Goal: Take the data below and repeat it exactly.

Given information:
--------------------

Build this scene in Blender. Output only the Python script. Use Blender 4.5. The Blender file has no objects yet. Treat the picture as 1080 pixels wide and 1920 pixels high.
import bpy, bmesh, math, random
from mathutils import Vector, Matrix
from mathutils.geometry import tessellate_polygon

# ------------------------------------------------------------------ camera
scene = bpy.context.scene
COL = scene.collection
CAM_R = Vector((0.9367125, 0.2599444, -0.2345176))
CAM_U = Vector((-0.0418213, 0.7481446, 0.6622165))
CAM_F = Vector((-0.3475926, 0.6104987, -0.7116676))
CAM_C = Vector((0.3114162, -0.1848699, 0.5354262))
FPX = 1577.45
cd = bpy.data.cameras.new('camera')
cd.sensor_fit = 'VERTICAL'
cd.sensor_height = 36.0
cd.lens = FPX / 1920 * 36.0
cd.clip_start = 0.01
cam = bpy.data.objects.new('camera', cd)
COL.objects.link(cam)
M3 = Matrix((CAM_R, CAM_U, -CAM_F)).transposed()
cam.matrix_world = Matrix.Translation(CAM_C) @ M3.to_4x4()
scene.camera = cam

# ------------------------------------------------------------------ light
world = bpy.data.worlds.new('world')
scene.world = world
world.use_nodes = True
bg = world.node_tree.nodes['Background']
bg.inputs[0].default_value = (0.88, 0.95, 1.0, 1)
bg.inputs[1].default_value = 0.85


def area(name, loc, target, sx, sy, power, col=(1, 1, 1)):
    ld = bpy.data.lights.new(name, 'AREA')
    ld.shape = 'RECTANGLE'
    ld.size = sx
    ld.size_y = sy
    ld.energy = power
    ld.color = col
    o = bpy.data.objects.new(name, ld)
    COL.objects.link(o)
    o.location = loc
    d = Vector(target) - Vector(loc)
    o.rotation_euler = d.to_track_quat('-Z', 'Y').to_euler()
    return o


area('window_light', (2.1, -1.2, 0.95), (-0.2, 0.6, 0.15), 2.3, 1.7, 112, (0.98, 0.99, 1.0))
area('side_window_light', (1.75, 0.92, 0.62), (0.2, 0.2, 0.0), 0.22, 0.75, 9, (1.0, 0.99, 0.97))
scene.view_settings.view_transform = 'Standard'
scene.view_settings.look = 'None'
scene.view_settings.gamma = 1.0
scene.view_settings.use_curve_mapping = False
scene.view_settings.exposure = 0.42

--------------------

Problem solution:
Build this scene in Blender. Output only the Python script. Use Blender 4.5. The Blender file has no objects yet. Treat the picture as 1080 pixels wide and 1920 pixels high.
import bpy, bmesh, math, random
from mathutils import Vector, Matrix
from mathutils.geometry import tessellate_polygon

# ------------------------------------------------------------------ camera
scene = bpy.context.scene
COL = scene.collection
CAM_R = Vector((0.9367125, 0.2599444, -0.2345176))
CAM_U = Vector((-0.0418213, 0.7481446, 0.6622165))
CAM_F = Vector((-0.3475926, 0.6104987, -0.7116676))
CAM_C = Vector((0.3114162, -0.1848699, 0.5354262))
FPX = 1577.45
cd = bpy.data.cameras.new('camera')
cd.sensor_fit = 'VERTICAL'
cd.sensor_height = 36.0
cd.lens = FPX / 1920 * 36.0
cd.clip_start = 0.01
cam = bpy.data.objects.new('camera', cd)
COL.objects.link(cam)
M3 = Matrix((CAM_R, CAM_U, -CAM_F)).transposed()
cam.matrix_world = Matrix.Translation(CAM_C) @ M3.to_4x4()
scene.camera = cam

# ------------------------------------------------------------------ light
world = bpy.data.worlds.new('world')
scene.world = world
world.use_nodes = True
bg = world.node_tree.nodes['Background']
bg.inputs[0].default_value = (0.88, 0.95, 1.0, 1)
bg.inputs[1].default_value = 0.85


def area(name, loc, target, sx, sy, power, col=(1, 1, 1)):
    ld = bpy.data.lights.new(name, 'AREA')
    ld.shape = 'RECTANGLE'
    ld.size = sx
    ld.size_y = sy
    ld.energy = power
    ld.color = col
    o = bpy.data.objects.new(name, ld)
    COL.objects.link(o)
    o.location = loc
    d = Vector(target) - Vector(loc)
    o.rotation_euler = d.to_track_quat('-Z', 'Y').to_euler()
    return o


area('window_light', (2.1, -1.2, 0.95), (-0.2, 0.6, 0.15), 2.3, 1.7, 112, (0.98, 0.99, 1.0))
area('side_window_light', (1.75, 0.92, 0.62), (0.2, 0.2, 0.0), 0.22, 0.75, 9, (1.0, 0.99, 0.97))
scene.view_settings.view_transform = 'Standard'
scene.view_settings.look = 'None'
scene.view_settings.gamma = 1.0
scene.view_settings.use_curve_mapping = False
scene.view_settings.exposure = 0.42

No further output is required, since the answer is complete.